45. The provisions in the trust deed with regard to the jewellery fund as well as the shares fund are set out in clauses 4 and 5. The provisions made in Clauses 4 and 5 are almost similar. Clause 2 states that the trust created shall be called ' Sahebzadi Anwar Begum's Trust '. That is, the trust is named after Anwar Begum. It gives a clue to understand the provisions made in the trust which are mainly meant for the benefit of Anwar Begum so long as she is alive, is not divorced, or shall not remarry any other person. It would suffice to state that Clause 4 provides for the jewellery fund while Clause 5 for shares fund. We have already noted that Sahebzadi Anwar Begum is entitled to the use of the jewellery in Parts I and II of the 1st schedule and if any part of the jewellery is converted into an income-yielding investment, the entire net income therefrom should be paid to her as along as she is alive, not divorced or shall not re-marry. It is only after the death, divorce, or re-marriage, whichever event takes place first, further provision is made as to who would be entitled to the trust property. There is no doubt left in the provisions as to who would be entitled to the trust property. But we need not go so far because on the valuation dates, she is alive and entitled to the benefits provided for. In this case, therefore, the question of ultimate indeterminate beneficiaries does not arise. The learned counsel for the assessee, Sri Y. V. Anjaneyulu, stated across the Bar that Anwar Begum has children and if on the valuation date Anwar Begum is dead the persons who are entitled to the trust benefits are the descendants of the said Anwar Begum by the said Prince Mauzzam Jah Bahadur, per stirpes, from generation to generation in the proportion of two shares for every male, to one share for every female standing in the same degree of relationship. Thus, there is no question of indeterminate share to the ultimate persons entitled to the other rights in the property. We are convinced that Sahebzadi Anwar Begum, according to the terms of the trust deed, is the sole beneficiary and that the ultimate persons entitled to other rights in the property are to be ignored altogether.
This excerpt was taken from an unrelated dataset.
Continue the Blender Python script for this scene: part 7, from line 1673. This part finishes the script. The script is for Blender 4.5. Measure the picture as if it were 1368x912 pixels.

46. Question No. 5 is : Where a beneficiary is entitled to be paid a particular sum out of the income of the fund on particular dates, (whether) his interest in the fund on that particular date is equal to the actual amount owing to him on that day or is equal to a portion of the fund bearing the same proportion as the amount he is to receive bears to the total income of the fund We have already held while dealing with question No. 3 that the interest of the beneficiary for purposes of assessment has to be determined not in proportion to the income, but on the basis of the actuarial valuation of the life interest of the beneficiary.

47. In the result, our answers to the questions referred are as under : Question Nos. 1 and 2 are answered affirmatively. With regards to the firstpart of question No. 3, our answer is that the jewellery in Part I of the 1st schedule is to be assessed under Section 21(1) of the W.T. Act in respect of each of the valuation dates. With regard to the shares fund, the assessment would have to be made on the basis of the actuarial valuation of the life interest of Sahebzadi Anwar Begum. Our answer to question No. 4 is that Sahebzadi Anwar Begum alone is the sole beneficiary, the ultimate persons entitled to other rights in the property being ignored altogether for the purpose of assessment on the valuation dates. Our answer to question No. 5 is that where a beneficiary is entitled to be paid a particular sum out of the income of the fund on particular dates, his interest in the fund on that particular date is to be assessed on the basis of the actuarial valuation of the life interest of the beneficiary.

48. The parties will bear their own costs. Advocate's fee Rs. 250.